▶ Problem to work on
Transcribe only part of the material below: the lines from the one containing "Keep writing the" through the one containing "tag(B().cyl((XW + .0003, 1.914, 2.237", inclusive, exactly as written.

▶ Given records
——————
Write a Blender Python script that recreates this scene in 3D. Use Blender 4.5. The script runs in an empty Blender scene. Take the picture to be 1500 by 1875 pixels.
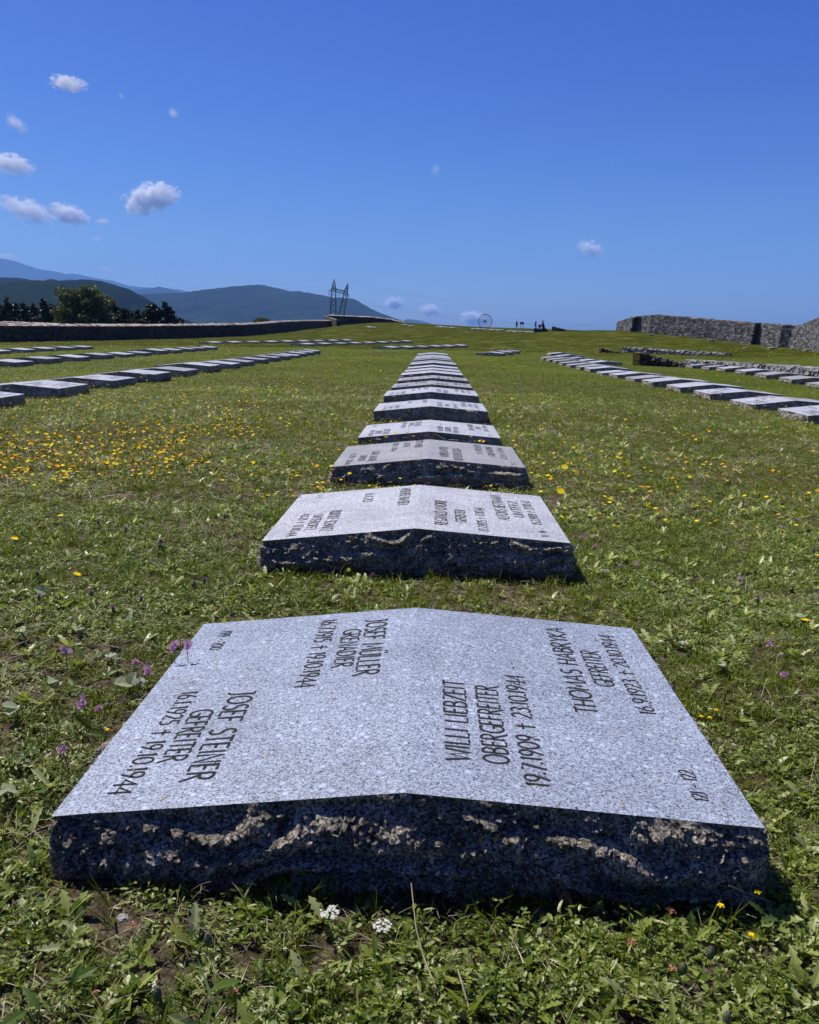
——————
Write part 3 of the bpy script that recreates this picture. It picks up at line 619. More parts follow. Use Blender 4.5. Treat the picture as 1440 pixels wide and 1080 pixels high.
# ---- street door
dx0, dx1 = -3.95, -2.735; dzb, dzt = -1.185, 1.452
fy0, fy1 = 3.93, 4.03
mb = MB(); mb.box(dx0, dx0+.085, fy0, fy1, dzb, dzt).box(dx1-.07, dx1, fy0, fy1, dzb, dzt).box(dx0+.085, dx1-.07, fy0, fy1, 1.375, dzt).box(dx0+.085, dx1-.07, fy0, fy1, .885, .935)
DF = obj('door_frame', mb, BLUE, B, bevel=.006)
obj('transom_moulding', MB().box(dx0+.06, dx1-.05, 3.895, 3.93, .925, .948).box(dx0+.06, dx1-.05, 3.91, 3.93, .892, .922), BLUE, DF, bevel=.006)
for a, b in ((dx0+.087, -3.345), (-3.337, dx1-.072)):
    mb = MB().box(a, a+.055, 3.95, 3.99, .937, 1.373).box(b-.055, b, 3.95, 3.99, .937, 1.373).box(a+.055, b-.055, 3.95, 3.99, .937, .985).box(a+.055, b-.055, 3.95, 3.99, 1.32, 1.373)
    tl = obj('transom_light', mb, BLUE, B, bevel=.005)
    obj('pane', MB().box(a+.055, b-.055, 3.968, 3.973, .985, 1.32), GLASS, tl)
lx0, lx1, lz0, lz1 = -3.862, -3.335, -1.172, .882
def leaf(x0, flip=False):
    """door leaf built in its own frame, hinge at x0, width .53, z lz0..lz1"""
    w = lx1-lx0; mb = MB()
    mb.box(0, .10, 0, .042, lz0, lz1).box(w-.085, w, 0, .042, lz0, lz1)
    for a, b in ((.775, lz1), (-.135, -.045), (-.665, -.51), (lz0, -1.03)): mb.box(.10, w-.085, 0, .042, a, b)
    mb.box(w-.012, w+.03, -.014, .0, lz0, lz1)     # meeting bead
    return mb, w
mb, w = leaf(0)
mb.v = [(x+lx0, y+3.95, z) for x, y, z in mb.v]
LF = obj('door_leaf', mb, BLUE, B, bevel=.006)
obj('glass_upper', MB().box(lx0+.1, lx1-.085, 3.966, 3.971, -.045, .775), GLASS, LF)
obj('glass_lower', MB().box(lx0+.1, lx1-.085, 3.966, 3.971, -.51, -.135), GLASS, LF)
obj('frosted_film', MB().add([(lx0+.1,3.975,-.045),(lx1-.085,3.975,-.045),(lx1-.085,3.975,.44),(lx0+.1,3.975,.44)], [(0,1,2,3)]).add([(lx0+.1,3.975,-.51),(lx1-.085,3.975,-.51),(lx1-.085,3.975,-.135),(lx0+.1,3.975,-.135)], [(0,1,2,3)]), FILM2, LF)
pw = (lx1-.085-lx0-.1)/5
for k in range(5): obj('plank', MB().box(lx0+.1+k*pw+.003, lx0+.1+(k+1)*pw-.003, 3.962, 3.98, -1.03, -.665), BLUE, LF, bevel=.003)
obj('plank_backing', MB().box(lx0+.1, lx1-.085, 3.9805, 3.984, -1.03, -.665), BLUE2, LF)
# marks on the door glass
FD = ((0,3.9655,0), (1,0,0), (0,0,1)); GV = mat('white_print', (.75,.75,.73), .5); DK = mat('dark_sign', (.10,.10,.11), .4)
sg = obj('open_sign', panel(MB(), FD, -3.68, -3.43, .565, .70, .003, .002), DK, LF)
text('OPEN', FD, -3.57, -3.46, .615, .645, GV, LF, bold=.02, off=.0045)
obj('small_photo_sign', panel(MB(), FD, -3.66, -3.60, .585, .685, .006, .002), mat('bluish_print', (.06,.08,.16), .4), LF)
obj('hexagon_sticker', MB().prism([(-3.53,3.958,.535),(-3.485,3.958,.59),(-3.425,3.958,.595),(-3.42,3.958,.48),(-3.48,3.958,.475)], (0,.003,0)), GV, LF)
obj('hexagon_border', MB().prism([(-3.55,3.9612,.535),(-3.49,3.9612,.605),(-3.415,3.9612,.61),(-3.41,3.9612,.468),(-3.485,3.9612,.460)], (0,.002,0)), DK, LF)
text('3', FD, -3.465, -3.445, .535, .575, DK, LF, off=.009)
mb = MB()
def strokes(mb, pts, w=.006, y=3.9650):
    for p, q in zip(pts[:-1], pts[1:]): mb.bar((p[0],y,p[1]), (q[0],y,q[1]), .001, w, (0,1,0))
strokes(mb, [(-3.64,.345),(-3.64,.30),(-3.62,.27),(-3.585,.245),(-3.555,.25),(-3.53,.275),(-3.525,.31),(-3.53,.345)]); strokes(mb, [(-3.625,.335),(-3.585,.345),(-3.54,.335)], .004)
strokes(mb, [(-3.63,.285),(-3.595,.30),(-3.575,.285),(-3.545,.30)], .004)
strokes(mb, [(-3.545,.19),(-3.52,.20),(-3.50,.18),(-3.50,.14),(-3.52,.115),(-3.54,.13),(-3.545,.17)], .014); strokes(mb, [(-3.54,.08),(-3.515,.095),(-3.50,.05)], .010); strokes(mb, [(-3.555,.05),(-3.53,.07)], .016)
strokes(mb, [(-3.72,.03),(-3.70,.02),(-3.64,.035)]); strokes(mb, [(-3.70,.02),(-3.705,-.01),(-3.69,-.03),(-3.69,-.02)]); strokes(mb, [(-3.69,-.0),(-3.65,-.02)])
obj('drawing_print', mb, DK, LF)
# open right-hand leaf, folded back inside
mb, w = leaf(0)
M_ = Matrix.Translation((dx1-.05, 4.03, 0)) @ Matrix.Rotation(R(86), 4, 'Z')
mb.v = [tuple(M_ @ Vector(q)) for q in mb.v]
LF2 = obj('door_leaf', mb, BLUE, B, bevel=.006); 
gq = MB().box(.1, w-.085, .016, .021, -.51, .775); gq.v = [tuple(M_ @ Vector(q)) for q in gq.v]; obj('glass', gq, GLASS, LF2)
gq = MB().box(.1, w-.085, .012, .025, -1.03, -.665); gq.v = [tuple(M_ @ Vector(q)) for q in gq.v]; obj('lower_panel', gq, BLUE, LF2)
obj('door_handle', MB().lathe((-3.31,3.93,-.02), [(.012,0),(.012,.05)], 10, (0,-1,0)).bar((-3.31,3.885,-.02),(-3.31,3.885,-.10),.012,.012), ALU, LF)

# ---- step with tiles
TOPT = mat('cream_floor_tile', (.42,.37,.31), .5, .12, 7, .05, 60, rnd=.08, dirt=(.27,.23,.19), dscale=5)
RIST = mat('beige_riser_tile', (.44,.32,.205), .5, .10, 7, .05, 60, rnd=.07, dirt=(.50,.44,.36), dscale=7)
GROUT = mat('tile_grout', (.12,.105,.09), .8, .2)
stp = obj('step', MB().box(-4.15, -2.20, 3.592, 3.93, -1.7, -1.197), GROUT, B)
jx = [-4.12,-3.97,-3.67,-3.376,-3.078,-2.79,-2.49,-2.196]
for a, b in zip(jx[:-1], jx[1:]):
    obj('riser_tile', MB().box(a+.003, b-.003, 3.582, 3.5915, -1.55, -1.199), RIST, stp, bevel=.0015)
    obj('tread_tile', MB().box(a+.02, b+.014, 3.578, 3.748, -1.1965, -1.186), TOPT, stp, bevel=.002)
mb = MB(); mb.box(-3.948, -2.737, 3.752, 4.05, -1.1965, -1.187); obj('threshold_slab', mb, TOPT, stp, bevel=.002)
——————
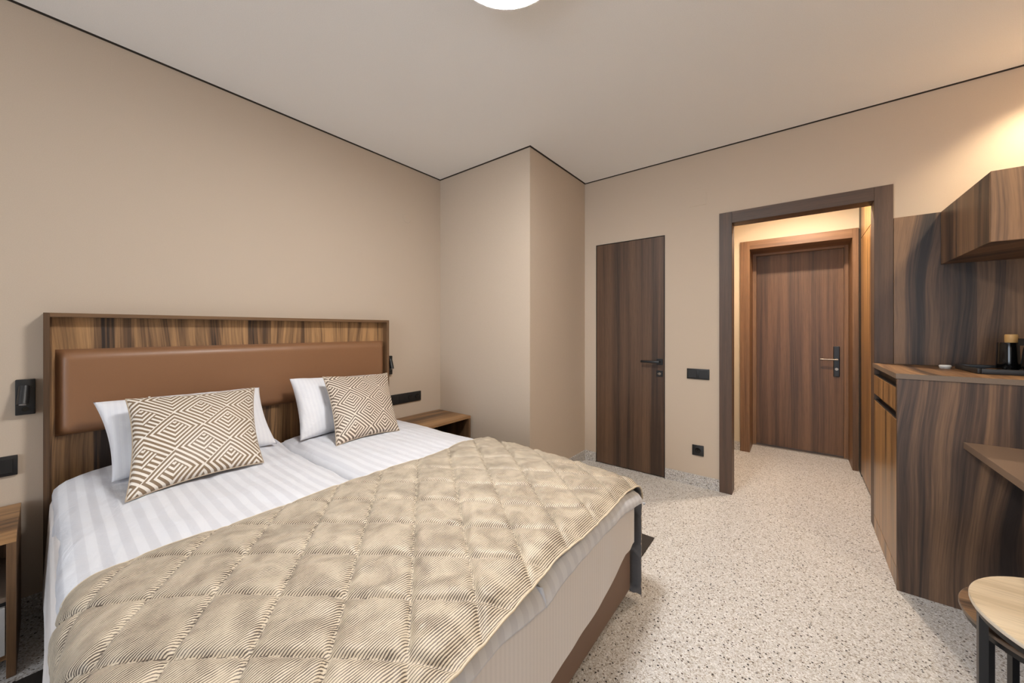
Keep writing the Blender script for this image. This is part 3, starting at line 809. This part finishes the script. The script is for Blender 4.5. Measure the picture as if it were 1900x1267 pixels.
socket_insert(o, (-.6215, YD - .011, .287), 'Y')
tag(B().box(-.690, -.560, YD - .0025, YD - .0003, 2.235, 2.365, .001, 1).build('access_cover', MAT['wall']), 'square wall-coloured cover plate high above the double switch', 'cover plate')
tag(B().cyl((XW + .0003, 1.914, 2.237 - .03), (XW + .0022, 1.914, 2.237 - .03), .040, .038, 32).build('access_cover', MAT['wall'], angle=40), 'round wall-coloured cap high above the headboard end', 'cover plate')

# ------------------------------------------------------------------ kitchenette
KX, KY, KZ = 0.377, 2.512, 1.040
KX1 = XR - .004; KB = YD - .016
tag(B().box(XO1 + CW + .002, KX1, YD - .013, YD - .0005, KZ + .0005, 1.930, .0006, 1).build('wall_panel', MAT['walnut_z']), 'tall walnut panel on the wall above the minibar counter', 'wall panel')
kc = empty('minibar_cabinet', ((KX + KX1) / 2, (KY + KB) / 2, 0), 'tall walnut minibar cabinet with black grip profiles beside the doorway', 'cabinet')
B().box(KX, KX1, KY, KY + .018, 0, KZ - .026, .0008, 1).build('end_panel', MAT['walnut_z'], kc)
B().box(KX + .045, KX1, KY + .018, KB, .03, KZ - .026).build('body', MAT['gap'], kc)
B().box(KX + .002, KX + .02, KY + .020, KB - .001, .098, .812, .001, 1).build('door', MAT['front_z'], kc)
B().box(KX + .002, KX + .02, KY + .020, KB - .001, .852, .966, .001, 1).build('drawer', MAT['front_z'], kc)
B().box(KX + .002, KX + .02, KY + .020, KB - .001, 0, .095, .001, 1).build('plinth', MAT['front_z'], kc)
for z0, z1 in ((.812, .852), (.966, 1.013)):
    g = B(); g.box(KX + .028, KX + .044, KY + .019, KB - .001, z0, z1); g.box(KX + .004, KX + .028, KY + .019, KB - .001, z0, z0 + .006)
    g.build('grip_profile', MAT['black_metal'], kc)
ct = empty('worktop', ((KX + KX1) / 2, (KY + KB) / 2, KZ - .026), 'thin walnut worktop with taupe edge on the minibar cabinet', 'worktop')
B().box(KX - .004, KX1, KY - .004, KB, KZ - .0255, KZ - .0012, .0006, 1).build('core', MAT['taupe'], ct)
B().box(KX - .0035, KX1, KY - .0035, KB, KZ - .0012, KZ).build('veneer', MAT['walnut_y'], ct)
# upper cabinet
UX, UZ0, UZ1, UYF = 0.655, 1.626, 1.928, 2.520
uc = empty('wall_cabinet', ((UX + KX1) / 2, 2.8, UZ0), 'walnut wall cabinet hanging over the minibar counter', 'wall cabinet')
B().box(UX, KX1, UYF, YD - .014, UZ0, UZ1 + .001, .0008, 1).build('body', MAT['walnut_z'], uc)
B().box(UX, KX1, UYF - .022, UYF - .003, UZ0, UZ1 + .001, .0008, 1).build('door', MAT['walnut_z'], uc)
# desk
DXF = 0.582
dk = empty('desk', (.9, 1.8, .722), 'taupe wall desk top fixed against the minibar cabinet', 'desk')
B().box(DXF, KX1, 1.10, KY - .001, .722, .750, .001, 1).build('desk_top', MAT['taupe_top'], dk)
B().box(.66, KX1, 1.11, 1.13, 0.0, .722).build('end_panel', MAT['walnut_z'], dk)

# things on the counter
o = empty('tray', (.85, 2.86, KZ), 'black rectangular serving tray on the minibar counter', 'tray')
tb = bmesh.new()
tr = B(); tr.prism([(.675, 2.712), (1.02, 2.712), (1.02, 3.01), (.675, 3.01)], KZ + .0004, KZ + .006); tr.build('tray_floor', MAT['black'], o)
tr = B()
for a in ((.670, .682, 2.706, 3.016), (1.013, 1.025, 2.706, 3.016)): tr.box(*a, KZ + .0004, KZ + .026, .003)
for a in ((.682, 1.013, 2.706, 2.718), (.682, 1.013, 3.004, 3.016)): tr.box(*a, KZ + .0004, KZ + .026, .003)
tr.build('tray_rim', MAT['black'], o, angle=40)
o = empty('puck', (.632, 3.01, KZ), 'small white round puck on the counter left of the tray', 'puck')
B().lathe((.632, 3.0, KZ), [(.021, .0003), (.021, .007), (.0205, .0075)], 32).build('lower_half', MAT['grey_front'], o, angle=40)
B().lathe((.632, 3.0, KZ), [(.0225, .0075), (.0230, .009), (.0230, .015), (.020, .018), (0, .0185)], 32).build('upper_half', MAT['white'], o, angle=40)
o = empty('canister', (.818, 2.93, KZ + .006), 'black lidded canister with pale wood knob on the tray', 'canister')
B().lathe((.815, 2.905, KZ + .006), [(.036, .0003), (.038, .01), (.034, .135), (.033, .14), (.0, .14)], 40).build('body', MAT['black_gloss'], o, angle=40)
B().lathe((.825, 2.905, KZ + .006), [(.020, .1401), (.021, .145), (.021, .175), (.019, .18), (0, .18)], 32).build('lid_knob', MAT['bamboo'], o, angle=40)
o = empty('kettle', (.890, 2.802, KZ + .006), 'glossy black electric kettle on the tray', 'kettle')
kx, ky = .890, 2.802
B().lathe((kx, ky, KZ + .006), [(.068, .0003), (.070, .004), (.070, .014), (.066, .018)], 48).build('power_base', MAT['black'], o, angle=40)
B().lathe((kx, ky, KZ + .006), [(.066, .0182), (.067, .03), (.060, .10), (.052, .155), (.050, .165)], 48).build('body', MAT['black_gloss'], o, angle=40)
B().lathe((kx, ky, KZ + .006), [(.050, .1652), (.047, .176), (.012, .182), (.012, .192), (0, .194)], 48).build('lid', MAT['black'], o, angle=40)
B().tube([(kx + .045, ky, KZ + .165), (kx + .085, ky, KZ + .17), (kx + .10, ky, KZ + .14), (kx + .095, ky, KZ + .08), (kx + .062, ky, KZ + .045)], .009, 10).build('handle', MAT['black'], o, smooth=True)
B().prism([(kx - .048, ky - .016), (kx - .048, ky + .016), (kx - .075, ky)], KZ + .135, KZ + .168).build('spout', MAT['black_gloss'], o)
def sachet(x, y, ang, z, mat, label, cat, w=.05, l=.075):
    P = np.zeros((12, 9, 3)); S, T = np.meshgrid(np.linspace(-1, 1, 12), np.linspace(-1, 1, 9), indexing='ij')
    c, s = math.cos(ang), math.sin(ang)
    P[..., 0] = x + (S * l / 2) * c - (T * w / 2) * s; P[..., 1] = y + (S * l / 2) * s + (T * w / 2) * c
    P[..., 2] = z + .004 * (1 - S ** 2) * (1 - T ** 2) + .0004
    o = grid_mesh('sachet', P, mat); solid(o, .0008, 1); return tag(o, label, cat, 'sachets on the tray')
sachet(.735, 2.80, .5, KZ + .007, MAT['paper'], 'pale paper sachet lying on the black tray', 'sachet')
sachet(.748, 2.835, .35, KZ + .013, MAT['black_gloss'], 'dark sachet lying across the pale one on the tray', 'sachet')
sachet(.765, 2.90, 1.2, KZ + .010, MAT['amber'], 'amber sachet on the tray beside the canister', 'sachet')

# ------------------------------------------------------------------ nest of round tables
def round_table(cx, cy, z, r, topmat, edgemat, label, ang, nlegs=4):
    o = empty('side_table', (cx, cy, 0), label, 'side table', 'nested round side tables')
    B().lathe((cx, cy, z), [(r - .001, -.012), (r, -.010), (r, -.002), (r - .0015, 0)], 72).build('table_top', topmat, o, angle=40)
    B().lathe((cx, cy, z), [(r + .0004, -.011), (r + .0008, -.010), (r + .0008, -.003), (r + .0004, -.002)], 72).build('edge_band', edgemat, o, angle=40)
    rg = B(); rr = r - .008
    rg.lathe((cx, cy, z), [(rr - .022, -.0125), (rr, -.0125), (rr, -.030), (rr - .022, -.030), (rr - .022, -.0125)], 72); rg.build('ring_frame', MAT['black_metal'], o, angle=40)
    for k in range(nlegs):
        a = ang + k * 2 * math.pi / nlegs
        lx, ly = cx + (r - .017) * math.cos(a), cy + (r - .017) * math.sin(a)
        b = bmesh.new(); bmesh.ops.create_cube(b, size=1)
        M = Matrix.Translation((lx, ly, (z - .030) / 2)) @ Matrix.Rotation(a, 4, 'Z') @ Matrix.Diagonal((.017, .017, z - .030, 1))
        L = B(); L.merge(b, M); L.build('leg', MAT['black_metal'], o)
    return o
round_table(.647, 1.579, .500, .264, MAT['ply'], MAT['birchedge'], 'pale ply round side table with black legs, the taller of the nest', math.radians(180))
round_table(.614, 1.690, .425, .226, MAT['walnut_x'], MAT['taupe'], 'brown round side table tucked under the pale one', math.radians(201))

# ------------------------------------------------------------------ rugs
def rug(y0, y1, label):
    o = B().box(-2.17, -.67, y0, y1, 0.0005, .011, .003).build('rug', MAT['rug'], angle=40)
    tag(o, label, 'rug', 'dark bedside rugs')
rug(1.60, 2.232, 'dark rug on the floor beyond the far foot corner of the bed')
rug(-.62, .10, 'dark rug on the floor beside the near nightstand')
——————
▶ The output
Keep writing the Blender script for this image. This is part 3, starting at line 809. This part finishes the script. The script is for Blender 4.5. Measure the picture as if it were 1900x1267 pixels.
socket_insert(o, (-.6215, YD - .011, .287), 'Y')
tag(B().box(-.690, -.560, YD - .0025, YD - .0003, 2.235, 2.365, .001, 1).build('access_cover', MAT['wall']), 'square wall-coloured cover plate high above the double switch', 'cover plate')
tag(B().cyl((XW + .0003, 1.914, 2.237 - .03), (XW + .0022, 1.914, 2.237 - .03), .040, .038, 32).build('access_cover', MAT['wall'], angle=40), 'round wall-coloured cap high above the headboard end', 'cover plate')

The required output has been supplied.